Politisi Partai Golkar ini menambahkan poin selanjutnya adalah soal money politics itu bagaimana mekanismenya sampai calon tersebut didiskualifikasi.
"Kalau yang melakukan (money politics) pasangan calon langsung didiskualifikasi, tetapi kalau tim suksesnya untuk apa didiskualifikasi, kan yang penting ada pembuktiannya. Kalau tim sukses yang penting pembuktian," kata Rambe.
"Kecuali kampanye dalam pertemuan terbatas dan dialog tatap muka, itu memang didanai oleh parpol dan paslon," tutup dia.

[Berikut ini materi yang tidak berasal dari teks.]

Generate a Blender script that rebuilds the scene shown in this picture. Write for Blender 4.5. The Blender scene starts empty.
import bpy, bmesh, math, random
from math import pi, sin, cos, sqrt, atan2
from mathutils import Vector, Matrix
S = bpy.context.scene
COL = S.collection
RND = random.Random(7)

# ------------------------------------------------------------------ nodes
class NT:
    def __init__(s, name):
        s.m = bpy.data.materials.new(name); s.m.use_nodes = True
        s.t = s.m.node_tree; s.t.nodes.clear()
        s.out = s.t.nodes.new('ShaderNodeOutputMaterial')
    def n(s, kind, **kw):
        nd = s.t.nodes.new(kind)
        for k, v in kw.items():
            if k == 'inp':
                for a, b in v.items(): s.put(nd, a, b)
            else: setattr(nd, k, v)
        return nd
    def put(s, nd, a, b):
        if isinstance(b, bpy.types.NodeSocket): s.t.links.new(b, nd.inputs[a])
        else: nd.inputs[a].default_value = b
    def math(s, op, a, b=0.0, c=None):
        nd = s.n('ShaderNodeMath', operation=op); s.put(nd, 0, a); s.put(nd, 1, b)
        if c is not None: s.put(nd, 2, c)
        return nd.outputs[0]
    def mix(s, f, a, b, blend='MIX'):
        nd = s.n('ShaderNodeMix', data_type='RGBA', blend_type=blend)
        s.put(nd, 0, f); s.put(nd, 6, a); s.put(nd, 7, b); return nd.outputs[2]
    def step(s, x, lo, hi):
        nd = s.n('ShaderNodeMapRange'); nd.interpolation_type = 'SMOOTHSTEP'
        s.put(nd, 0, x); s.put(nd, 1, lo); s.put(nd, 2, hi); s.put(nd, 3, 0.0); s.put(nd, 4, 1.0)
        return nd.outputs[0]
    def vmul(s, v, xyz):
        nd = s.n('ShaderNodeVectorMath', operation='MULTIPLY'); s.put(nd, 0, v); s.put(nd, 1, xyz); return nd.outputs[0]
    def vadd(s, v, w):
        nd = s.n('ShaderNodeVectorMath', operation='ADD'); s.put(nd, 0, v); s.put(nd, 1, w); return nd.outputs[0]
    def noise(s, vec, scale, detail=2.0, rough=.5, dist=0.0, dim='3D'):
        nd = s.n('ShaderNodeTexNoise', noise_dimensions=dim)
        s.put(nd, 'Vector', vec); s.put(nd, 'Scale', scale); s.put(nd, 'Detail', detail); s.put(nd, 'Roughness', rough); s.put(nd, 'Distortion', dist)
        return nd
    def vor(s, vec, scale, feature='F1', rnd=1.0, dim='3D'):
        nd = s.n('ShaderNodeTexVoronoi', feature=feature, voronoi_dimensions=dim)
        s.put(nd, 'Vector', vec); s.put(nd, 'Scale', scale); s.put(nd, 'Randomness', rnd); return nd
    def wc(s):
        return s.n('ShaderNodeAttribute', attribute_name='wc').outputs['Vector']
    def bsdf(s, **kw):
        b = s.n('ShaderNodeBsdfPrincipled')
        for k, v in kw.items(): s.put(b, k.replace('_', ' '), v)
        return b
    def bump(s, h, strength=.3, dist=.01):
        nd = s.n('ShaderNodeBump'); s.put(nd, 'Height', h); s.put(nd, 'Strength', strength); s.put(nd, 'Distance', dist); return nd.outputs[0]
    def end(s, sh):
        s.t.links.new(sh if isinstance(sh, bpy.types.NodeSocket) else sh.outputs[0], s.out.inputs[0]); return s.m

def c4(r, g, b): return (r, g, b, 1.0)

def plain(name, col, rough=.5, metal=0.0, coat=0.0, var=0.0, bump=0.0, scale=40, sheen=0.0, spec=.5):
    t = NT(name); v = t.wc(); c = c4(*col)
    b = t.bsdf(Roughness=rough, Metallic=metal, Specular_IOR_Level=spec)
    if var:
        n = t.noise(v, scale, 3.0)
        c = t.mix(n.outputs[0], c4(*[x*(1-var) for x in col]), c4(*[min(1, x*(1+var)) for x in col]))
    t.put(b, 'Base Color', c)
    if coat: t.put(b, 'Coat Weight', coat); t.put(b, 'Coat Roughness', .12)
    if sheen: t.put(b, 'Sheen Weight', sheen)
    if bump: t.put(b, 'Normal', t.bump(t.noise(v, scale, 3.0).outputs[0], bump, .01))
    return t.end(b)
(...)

Senada dengan Rambe, Wakil Ketua Komisi II DPR Ahmad Riza Patria menjelaskan dari 10 fraksi yang ada di DPR, sebagian besar minta sesuaikan dengan UU yang ada.
"TNI-Polri punya UU internal mencalonkan kepala daerah karena sebagai unsur pengamanan memiliki senjata dan pasukan sehingga jelas TNI harus mundur. PNS harus mundur ada UU ASN," tegas Riza.
Menteri Dalam Negeri (Mendagri) Tjahjo Kumolo telah melakukan lobi ke Komisi II DPR. Hasilnya, mereka sepakat soal mundurnya anggota DPR jika maju dalam pilkada.
Meski sudah sepakat soal mundurnya anggota DPR, namun masih ada 2 poin yang masih perlu dibicarakan.
"Tentang petahana apakah cukup cuti kampanye atau pendaftaran. Itu aja. Kedua tentang sanksi bagi yang OTT money politic. Pasangan calon money politic langsung didiskualifikasi tapi ancaman hukuman untuk timnya bagaimana, masih dibicarakan," jelas Tjahjo.